### Stated problem
Print out every line, exactly as written.
★ ★ ★ ★ ★ ★ ★
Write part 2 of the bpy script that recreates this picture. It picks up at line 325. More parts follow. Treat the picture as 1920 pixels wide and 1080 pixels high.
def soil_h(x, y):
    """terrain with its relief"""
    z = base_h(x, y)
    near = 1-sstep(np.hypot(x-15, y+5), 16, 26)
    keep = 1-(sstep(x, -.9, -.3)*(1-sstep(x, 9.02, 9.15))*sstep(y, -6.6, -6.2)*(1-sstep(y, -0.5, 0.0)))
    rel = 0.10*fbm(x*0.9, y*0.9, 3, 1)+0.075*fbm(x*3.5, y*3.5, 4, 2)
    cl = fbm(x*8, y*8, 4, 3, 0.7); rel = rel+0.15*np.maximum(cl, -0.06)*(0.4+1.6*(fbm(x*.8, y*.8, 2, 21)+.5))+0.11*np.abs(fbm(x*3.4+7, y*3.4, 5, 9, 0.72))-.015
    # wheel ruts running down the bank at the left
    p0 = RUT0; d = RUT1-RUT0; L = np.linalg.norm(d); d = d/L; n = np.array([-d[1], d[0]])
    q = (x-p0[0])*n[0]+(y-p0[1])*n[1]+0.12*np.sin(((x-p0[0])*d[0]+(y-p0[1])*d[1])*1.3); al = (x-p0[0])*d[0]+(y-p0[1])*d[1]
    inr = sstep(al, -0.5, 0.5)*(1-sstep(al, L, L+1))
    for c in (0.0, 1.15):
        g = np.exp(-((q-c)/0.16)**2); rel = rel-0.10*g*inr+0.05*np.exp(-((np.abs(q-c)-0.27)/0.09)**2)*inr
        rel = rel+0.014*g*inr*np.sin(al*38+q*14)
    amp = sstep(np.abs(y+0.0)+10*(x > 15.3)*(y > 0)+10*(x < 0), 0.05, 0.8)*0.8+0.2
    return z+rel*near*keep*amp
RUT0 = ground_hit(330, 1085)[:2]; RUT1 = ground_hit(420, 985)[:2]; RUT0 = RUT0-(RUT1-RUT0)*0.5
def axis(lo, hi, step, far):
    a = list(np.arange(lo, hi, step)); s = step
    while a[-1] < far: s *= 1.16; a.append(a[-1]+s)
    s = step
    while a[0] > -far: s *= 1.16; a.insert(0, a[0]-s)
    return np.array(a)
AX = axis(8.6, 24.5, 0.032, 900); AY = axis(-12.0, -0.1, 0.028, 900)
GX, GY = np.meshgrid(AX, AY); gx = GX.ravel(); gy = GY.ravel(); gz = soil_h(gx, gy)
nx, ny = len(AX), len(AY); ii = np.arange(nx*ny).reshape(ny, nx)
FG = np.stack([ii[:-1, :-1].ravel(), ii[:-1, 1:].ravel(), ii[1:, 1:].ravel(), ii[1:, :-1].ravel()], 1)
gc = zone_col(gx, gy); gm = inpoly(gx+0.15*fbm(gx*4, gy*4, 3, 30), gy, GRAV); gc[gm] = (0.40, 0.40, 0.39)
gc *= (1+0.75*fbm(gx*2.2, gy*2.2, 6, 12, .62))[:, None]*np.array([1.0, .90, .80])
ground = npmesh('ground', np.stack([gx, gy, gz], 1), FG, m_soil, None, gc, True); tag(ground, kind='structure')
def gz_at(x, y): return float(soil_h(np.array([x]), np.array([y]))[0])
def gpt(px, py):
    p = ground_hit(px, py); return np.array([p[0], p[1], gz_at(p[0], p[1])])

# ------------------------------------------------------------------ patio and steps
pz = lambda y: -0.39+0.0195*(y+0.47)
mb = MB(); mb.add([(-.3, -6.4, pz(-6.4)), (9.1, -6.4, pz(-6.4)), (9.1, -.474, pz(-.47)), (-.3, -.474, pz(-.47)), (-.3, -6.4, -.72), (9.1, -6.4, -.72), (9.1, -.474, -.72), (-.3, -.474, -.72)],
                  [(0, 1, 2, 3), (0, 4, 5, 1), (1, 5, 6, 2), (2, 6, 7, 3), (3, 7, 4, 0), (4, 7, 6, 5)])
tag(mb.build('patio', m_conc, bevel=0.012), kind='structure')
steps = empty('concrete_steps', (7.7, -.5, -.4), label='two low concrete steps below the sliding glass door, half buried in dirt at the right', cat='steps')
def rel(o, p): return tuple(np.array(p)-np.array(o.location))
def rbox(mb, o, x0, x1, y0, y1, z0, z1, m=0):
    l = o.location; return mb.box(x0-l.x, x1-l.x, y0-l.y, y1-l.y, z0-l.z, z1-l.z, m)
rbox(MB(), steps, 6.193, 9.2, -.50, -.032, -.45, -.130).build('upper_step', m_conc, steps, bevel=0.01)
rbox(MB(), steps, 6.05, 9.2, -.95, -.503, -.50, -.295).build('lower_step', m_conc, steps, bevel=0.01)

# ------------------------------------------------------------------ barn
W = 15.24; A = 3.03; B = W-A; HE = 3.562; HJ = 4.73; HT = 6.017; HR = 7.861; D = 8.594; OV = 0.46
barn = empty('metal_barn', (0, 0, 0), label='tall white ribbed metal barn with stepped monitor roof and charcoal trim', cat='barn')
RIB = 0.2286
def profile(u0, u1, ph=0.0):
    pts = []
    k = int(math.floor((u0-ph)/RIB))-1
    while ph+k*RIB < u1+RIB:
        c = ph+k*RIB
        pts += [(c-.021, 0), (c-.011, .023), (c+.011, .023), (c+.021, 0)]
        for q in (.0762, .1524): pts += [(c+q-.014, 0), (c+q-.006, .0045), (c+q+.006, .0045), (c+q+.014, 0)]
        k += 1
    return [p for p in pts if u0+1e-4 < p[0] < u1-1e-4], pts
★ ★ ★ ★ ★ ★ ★
### Response to the exercise
Write part 2 of the bpy script that recreates this picture. It picks up at line 325. More parts follow. Treat the picture as 1920 pixels wide and 1080 pixels high.
def soil_h(x, y):
    """terrain with its relief"""
    z = base_h(x, y)
    near = 1-sstep(np.hypot(x-15, y+5), 16, 26)
    keep = 1-(sstep(x, -.9, -.3)*(1-sstep(x, 9.02, 9.15))*sstep(y, -6.6, -6.2)*(1-sstep(y, -0.5, 0.0)))
    rel = 0.10*fbm(x*0.9, y*0.9, 3, 1)+0.075*fbm(x*3.5, y*3.5, 4, 2)
    cl = fbm(x*8, y*8, 4, 3, 0.7); rel = rel+0.15*np.maximum(cl, -0.06)*(0.4+1.6*(fbm(x*.8, y*.8, 2, 21)+.5))+0.11*np.abs(fbm(x*3.4+7, y*3.4, 5, 9, 0.72))-.015
    # wheel ruts running down the bank at the left
    p0 = RUT0; d = RUT1-RUT0; L = np.linalg.norm(d); d = d/L; n = np.array([-d[1], d[0]])
    q = (x-p0[0])*n[0]+(y-p0[1])*n[1]+0.12*np.sin(((x-p0[0])*d[0]+(y-p0[1])*d[1])*1.3); al = (x-p0[0])*d[0]+(y-p0[1])*d[1]
    inr = sstep(al, -0.5, 0.5)*(1-sstep(al, L, L+1))
    for c in (0.0, 1.15):
        g = np.exp(-((q-c)/0.16)**2); rel = rel-0.10*g*inr+0.05*np.exp(-((np.abs(q-c)-0.27)/0.09)**2)*inr
        rel = rel+0.014*g*inr*np.sin(al*38+q*14)
    amp = sstep(np.abs(y+0.0)+10*(x > 15.3)*(y > 0)+10*(x < 0), 0.05, 0.8)*0.8+0.2
    return z+rel*near*keep*amp
RUT0 = ground_hit(330, 1085)[:2]; RUT1 = ground_hit(420, 985)[:2]; RUT0 = RUT0-(RUT1-RUT0)*0.5
def axis(lo, hi, step, far):
    a = list(np.arange(lo, hi, step)); s = step
    while a[-1] < far: s *= 1.16; a.append(a[-1]+s)
    s = step
    while a[0] > -far: s *= 1.16; a.insert(0, a[0]-s)
    return np.array(a)
AX = axis(8.6, 24.5, 0.032, 900); AY = axis(-12.0, -0.1, 0.028, 900)
GX, GY = np.meshgrid(AX, AY); gx = GX.ravel(); gy = GY.ravel(); gz = soil_h(gx, gy)
nx, ny = len(AX), len(AY); ii = np.arange(nx*ny).reshape(ny, nx)
FG = np.stack([ii[:-1, :-1].ravel(), ii[:-1, 1:].ravel(), ii[1:, 1:].ravel(), ii[1:, :-1].ravel()], 1)
gc = zone_col(gx, gy); gm = inpoly(gx+0.15*fbm(gx*4, gy*4, 3, 30), gy, GRAV); gc[gm] = (0.40, 0.40, 0.39)
gc *= (1+0.75*fbm(gx*2.2, gy*2.2, 6, 12, .62))[:, None]*np.array([1.0, .90, .80])
ground = npmesh('ground', np.stack([gx, gy, gz], 1), FG, m_soil, None, gc, True); tag(ground, kind='structure')
def gz_at(x, y): return float(soil_h(np.array([x]), np.array([y]))[0])
def gpt(px, py):
    p = ground_hit(px, py); return np.array([p[0], p[1], gz_at(p[0], p[1])])

# ------------------------------------------------------------------ patio and steps
pz = lambda y: -0.39+0.0195*(y+0.47)
mb = MB(); mb.add([(-.3, -6.4, pz(-6.4)), (9.1, -6.4, pz(-6.4)), (9.1, -.474, pz(-.47)), (-.3, -.474, pz(-.47)), (-.3, -6.4, -.72), (9.1, -6.4, -.72), (9.1, -.474, -.72), (-.3, -.474, -.72)],
                  [(0, 1, 2, 3), (0, 4, 5, 1), (1, 5, 6, 2), (2, 6, 7, 3), (3, 7, 4, 0), (4, 7, 6, 5)])
tag(mb.build('patio', m_conc, bevel=0.012), kind='structure')
steps = empty('concrete_steps', (7.7, -.5, -.4), label='two low concrete steps below the sliding glass door, half buried in dirt at the right', cat='steps')
def rel(o, p): return tuple(np.array(p)-np.array(o.location))
def rbox(mb, o, x0, x1, y0, y1, z0, z1, m=0):
    l = o.location; return mb.box(x0-l.x, x1-l.x, y0-l.y, y1-l.y, z0-l.z, z1-l.z, m)
rbox(MB(), steps, 6.193, 9.2, -.50, -.032, -.45, -.130).build('upper_step', m_conc, steps, bevel=0.01)
rbox(MB(), steps, 6.05, 9.2, -.95, -.503, -.50, -.295).build('lower_step', m_conc, steps, bevel=0.01)

# ------------------------------------------------------------------ barn
W = 15.24; A = 3.03; B = W-A; HE = 3.562; HJ = 4.73; HT = 6.017; HR = 7.861; D = 8.594; OV = 0.46
barn = empty('metal_barn', (0, 0, 0), label='tall white ribbed metal barn with stepped monitor roof and charcoal trim', cat='barn')
RIB = 0.2286
def profile(u0, u1, ph=0.0):
    pts = []
    k = int(math.floor((u0-ph)/RIB))-1
    while ph+k*RIB < u1+RIB:
        c = ph+k*RIB
        pts += [(c-.021, 0), (c-.011, .023), (c+.011, .023), (c+.021, 0)]
        for q in (.0762, .1524): pts += [(c+q-.014, 0), (c+q-.006, .0045), (c+q+.006, .0045), (c+q+.014, 0)]
        k += 1
    return [p for p in pts if u0+1e-4 < p[0] < u1-1e-4], pts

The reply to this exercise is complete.